Cow-Calf Cowboy College Draws Producers from 23 States

Cow-Calf Cowboy College Draws Producers from 23 States

Nearly 120 cattle producers from 23 states attended Beef Today’s Cow-Calf Cowboy College in Denver, Colo., today. The two-day conference brought cattlemen and women from Delaware to Florida to California, to engage in top notch cow-calf research and profit strategies.

A full room of attendees listened to animal handling expert Tom Noffsinger explain how understanding animal behavior can help achieve lower stress for cattle of all ages. “Our goals is to remove all relocation stress, from born to weaning, feedlot arrival to final trip to the processor,” he says. “Acclimating cattle to the movement and weight gain is critical.”
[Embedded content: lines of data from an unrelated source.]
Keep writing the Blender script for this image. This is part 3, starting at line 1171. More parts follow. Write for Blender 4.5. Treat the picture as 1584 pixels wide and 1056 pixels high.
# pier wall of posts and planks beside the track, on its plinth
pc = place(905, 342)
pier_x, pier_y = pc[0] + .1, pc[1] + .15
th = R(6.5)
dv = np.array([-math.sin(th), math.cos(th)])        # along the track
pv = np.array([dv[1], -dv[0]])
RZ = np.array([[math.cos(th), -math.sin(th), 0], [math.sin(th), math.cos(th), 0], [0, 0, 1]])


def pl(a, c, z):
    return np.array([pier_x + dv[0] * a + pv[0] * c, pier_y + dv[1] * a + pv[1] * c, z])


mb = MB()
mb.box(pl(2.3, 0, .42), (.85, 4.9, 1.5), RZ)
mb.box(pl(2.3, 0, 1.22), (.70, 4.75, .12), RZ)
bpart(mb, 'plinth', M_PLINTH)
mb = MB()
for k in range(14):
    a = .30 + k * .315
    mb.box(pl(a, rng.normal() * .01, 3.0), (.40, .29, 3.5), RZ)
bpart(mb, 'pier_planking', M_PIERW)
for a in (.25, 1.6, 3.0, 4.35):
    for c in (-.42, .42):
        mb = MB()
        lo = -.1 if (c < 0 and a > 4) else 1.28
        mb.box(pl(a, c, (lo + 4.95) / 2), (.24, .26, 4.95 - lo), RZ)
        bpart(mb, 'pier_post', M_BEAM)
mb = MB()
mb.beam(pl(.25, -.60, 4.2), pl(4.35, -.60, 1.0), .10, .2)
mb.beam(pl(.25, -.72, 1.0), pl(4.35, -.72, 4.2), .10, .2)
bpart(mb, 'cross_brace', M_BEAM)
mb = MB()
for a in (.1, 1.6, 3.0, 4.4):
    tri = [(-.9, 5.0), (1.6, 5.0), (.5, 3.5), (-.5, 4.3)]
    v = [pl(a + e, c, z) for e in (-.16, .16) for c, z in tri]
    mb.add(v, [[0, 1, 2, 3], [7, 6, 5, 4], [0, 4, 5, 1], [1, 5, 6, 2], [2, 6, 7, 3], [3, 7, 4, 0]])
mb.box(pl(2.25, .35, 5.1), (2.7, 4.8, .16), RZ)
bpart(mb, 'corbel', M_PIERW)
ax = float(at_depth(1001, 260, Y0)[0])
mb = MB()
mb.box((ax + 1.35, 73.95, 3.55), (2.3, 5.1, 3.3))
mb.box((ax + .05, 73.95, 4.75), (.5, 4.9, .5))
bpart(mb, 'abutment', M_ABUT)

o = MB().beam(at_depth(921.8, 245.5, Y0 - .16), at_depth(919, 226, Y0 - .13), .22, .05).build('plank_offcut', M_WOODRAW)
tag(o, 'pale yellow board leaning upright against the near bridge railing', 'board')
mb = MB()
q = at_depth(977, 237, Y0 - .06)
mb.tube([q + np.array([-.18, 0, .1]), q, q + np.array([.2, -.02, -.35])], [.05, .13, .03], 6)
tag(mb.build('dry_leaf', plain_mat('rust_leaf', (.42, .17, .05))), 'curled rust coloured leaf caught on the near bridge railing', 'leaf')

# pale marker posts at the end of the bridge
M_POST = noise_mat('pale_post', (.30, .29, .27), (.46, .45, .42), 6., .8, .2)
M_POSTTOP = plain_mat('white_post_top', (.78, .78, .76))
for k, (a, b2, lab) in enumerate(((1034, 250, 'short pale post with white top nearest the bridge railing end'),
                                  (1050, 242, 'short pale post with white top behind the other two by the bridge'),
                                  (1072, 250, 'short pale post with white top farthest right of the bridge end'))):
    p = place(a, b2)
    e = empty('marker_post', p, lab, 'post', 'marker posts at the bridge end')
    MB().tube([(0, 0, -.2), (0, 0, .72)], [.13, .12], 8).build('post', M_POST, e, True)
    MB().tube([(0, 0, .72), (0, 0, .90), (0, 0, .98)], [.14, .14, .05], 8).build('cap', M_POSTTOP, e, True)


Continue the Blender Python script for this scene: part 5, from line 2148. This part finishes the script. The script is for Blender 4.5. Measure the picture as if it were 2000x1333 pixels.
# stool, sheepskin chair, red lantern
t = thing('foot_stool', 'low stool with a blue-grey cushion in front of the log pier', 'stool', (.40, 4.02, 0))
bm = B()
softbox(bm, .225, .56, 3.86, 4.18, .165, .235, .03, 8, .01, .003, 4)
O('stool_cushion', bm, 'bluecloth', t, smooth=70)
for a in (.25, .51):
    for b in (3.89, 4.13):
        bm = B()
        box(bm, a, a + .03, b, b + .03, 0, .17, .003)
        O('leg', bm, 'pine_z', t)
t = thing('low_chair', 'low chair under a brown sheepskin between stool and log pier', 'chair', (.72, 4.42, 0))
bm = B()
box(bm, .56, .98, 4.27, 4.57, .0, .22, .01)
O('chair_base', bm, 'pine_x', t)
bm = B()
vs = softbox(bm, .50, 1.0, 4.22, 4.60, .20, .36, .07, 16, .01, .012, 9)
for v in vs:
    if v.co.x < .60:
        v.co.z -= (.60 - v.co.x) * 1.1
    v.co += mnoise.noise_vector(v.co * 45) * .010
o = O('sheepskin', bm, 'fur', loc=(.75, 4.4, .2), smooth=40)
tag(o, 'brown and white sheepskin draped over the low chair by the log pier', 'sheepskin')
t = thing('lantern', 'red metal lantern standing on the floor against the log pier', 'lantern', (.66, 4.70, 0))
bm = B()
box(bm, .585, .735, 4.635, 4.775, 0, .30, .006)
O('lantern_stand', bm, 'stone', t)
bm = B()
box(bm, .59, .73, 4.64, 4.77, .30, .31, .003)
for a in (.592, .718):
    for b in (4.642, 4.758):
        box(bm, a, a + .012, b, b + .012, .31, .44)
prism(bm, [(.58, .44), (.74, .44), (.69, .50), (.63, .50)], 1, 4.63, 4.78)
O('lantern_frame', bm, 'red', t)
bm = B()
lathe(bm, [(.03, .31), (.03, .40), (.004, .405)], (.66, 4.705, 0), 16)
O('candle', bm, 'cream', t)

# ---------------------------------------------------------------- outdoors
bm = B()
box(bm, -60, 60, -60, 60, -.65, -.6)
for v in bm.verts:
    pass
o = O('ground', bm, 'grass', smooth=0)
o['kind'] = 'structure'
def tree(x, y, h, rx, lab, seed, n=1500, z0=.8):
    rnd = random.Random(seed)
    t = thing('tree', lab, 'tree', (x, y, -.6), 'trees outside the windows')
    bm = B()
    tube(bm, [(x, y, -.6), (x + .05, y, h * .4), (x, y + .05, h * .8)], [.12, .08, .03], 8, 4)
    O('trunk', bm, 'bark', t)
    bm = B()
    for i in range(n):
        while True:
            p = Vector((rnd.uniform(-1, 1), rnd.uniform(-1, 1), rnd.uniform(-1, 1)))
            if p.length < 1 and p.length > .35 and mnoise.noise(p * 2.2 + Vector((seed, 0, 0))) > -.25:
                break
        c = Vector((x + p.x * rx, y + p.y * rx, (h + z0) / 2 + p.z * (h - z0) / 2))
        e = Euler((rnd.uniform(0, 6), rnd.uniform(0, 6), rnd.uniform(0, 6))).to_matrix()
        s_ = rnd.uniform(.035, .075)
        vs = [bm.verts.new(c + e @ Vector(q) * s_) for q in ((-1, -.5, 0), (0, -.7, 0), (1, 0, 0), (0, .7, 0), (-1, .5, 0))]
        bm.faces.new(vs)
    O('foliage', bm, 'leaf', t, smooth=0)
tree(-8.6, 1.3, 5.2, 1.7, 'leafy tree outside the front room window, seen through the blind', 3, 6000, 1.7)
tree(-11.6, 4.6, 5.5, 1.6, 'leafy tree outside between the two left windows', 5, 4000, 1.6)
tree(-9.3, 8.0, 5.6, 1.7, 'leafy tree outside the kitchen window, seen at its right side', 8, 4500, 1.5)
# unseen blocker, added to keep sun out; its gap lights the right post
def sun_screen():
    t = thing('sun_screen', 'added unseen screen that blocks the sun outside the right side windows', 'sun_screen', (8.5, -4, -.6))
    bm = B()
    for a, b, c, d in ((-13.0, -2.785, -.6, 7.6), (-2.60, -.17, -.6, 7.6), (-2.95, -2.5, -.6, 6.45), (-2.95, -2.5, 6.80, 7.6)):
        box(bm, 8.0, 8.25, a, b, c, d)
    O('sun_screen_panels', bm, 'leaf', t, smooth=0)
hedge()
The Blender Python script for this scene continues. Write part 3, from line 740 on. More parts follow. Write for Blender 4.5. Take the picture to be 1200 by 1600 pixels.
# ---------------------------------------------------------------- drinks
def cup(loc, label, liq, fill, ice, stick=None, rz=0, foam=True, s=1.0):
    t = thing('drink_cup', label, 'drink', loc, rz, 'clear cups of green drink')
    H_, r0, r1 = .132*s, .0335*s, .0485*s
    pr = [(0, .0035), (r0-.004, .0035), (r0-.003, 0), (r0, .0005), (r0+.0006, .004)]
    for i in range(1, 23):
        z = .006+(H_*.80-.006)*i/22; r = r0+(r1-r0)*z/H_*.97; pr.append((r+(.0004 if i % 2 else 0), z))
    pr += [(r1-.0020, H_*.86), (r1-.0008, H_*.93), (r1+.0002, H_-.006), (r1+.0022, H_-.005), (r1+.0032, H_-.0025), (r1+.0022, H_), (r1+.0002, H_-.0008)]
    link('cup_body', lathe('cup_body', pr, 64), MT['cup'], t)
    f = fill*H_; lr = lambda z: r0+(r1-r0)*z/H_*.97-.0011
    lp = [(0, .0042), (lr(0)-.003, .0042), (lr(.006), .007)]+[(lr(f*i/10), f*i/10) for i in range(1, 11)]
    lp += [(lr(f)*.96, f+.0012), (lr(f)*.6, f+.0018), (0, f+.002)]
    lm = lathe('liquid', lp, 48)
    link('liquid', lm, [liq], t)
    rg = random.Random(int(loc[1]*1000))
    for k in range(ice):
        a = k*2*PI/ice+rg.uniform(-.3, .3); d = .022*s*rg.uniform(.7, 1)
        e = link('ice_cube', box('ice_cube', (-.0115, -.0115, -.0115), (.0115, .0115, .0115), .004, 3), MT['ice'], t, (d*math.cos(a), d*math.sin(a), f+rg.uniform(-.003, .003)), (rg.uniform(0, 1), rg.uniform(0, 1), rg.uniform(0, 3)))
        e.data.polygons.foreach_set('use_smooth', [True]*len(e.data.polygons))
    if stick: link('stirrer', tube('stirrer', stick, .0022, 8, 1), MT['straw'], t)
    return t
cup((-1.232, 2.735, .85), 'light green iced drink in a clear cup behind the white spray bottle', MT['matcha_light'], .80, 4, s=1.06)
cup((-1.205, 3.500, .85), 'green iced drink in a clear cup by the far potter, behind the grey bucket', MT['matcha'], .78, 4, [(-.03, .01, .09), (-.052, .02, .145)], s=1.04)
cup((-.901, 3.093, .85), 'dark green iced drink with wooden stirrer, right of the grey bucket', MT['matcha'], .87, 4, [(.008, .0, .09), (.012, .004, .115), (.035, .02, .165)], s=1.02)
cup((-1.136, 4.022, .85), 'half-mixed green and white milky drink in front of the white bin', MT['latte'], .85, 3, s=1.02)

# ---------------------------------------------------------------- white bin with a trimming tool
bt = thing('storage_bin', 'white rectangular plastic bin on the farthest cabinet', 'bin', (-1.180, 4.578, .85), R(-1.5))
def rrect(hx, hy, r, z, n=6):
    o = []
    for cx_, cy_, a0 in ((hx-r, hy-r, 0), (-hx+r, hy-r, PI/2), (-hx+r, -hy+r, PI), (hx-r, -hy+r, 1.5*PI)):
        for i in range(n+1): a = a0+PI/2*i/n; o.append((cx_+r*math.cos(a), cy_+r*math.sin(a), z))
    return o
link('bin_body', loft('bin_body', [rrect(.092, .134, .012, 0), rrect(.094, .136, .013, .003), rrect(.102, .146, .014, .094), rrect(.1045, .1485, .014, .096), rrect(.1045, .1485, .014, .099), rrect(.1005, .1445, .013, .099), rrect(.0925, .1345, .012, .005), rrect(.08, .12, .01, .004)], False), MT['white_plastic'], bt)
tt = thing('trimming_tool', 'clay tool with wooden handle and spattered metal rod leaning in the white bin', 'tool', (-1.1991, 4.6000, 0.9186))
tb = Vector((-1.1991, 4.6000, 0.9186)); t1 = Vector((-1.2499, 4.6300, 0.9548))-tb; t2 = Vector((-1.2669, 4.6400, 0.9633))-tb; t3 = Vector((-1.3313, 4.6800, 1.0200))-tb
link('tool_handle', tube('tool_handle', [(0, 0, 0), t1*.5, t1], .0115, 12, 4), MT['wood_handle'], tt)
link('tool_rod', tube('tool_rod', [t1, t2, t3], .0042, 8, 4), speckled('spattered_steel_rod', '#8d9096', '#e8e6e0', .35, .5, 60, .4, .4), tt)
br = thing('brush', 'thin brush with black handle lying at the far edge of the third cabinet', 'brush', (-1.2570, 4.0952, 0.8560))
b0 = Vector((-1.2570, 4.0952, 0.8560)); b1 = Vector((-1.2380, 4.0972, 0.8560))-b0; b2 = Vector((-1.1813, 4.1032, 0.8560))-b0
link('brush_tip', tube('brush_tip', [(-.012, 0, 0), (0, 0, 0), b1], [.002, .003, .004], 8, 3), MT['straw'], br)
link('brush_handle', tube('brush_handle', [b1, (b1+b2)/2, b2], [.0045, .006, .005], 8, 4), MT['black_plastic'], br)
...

The immune response due to low-stress handling might be the greatest profit saver a cow-calf producer can have, and give, to feedlot operators. “Its very possible to have cattle gaining weight on weaning day. When cattle show up with that mentality, its amazing how well they respond to immune response and weight gain,” Noffsinger says.

Those effects track with the animal all the way to the packing plant. “High stressed cattle are 5.6 times more likely to shed E. coli at the packing plant. It’s a huge food safety issue,” he added.

Video instruction brought many questions from attendees. “If the animal doesn’t trust us, they are not going to be honest in how they feel. They will hide lameness, early sickness … It’s confusion or distrust,” Noffsinger says.

Where do you stand when working cattle? Let the cattle tell you, he says.




“That black and Simmetal cow are saying what can I do for you?” Noffsinger says. “If you don’t see it, you can create it.”



In Business to Stay in Business

As the former CEO of Padlock Ranch, Wayne Fahsholtz has experience in managing a large operation for sustainability in profit and environment. Critical to achieving a higher standard of operating is setting goals for the operation, and measuring your progress.

Fahsholtz says he used this Balanced Score Card, working from bottom to top, to measure sustainability on the ranch:

  • Ranch lifestyle and legacy
  • Financial
  • Marketing and consumer
  • Production: track production records, nutrition
  • Natural resource and asset management
  • Learning and growth: meetings, education and trainings

“This kept us accountable to whether we were making progress,” he says. Operational goals and contingency plans were also helpful in times of drought and grazing loss after wildfires.

Now working in management consulting, Fahsholtz says communication and business strategies are important to maintain profitability long-term.

“You have to keep communication open,” he adds, from the family to employee relationships.

“Advisory boards can help bring a broader range of ideas, accountability and encourages preparation and thought,” he says. Depending on the topic of discussion, an advisory board of family members and related professionals can bring new ideas and a shared vision for the future.